Lift every line from the entries that includes the word "parts".

▽

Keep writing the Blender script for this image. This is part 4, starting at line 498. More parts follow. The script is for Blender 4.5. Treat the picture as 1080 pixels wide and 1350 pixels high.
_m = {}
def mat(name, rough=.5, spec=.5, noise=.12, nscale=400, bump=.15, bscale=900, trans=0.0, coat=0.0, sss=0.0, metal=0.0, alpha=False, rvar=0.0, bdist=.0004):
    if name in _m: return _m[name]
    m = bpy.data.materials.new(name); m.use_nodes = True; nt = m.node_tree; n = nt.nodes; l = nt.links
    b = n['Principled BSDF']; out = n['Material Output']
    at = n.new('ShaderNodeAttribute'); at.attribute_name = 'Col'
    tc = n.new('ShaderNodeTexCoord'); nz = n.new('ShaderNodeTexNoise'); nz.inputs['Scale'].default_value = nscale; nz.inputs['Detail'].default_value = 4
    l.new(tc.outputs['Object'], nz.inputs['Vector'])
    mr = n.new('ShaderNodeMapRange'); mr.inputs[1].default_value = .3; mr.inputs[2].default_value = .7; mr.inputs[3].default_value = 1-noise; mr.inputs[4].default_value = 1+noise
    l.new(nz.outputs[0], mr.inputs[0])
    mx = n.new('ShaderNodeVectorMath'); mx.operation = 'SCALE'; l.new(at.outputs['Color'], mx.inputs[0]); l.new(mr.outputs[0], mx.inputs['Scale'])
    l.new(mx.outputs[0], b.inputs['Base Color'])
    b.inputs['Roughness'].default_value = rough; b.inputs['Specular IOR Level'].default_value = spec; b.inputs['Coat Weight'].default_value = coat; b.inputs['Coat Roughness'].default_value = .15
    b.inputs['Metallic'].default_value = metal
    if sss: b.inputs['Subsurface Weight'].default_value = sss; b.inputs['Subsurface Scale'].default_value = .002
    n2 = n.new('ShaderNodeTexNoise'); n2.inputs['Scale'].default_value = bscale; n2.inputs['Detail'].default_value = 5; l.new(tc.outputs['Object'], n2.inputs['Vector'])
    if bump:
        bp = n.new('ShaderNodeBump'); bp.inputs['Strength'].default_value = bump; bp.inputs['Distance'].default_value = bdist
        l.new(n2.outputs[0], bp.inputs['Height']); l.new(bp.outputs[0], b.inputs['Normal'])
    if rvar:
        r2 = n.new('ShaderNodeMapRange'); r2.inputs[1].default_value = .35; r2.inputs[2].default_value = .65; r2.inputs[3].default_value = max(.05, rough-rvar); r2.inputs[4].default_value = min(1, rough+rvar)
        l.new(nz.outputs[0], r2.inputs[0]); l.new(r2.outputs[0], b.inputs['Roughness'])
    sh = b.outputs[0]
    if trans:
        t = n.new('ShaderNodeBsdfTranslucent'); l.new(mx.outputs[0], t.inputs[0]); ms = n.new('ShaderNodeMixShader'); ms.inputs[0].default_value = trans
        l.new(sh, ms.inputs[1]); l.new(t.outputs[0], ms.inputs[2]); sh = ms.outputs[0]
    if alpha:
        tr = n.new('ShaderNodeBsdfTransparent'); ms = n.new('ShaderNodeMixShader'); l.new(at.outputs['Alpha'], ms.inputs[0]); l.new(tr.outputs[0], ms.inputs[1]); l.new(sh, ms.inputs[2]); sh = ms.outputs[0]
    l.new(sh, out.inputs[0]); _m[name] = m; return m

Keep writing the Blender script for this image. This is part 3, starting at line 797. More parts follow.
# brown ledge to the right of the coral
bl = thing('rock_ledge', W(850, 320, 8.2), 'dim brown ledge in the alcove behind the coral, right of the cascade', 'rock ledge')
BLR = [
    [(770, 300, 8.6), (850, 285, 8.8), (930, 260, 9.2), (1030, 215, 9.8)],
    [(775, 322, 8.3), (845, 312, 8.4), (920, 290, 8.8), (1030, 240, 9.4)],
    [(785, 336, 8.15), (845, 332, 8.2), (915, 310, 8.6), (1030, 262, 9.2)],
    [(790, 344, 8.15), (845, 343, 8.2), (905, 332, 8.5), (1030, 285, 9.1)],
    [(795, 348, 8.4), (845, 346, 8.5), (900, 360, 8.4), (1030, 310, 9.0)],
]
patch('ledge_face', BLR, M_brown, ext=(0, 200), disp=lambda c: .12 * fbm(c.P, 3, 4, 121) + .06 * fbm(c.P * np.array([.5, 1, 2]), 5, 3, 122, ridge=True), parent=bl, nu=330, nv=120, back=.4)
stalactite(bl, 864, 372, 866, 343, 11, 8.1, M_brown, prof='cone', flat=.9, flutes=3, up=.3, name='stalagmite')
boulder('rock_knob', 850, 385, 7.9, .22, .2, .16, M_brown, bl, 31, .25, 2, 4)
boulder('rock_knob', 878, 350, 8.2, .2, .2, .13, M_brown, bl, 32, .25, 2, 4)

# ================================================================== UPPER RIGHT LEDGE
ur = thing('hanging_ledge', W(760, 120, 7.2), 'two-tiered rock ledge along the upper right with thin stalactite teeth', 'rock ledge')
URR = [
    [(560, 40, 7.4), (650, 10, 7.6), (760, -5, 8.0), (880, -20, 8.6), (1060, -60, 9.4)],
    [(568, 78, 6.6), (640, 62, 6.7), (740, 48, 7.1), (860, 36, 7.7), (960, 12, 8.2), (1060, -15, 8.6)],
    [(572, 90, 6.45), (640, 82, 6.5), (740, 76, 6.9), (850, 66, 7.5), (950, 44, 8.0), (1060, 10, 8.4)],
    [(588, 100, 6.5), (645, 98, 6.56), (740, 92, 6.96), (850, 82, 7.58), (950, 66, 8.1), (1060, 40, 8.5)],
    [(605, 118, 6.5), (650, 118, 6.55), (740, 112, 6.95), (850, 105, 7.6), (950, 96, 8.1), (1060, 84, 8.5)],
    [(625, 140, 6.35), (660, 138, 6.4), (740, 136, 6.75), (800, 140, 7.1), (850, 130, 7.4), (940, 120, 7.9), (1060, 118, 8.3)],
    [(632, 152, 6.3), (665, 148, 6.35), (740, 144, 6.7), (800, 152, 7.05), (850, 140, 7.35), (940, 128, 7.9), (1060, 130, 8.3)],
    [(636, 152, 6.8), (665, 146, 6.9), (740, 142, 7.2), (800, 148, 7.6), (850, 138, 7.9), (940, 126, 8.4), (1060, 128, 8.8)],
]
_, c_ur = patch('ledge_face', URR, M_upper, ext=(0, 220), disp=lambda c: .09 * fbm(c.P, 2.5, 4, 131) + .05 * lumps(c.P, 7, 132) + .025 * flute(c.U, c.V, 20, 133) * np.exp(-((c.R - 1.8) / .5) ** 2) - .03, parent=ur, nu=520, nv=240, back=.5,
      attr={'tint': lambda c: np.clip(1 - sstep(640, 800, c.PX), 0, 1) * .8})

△

### Result of this exercise
Keep writing the Blender script for this image. This is part 4, starting at line 498. More parts follow. The script is for Blender 4.5. Treat the picture as 1080 pixels wide and 1350 pixels high.
Keep writing the Blender script for this image. This is part 3, starting at line 797. More parts follow.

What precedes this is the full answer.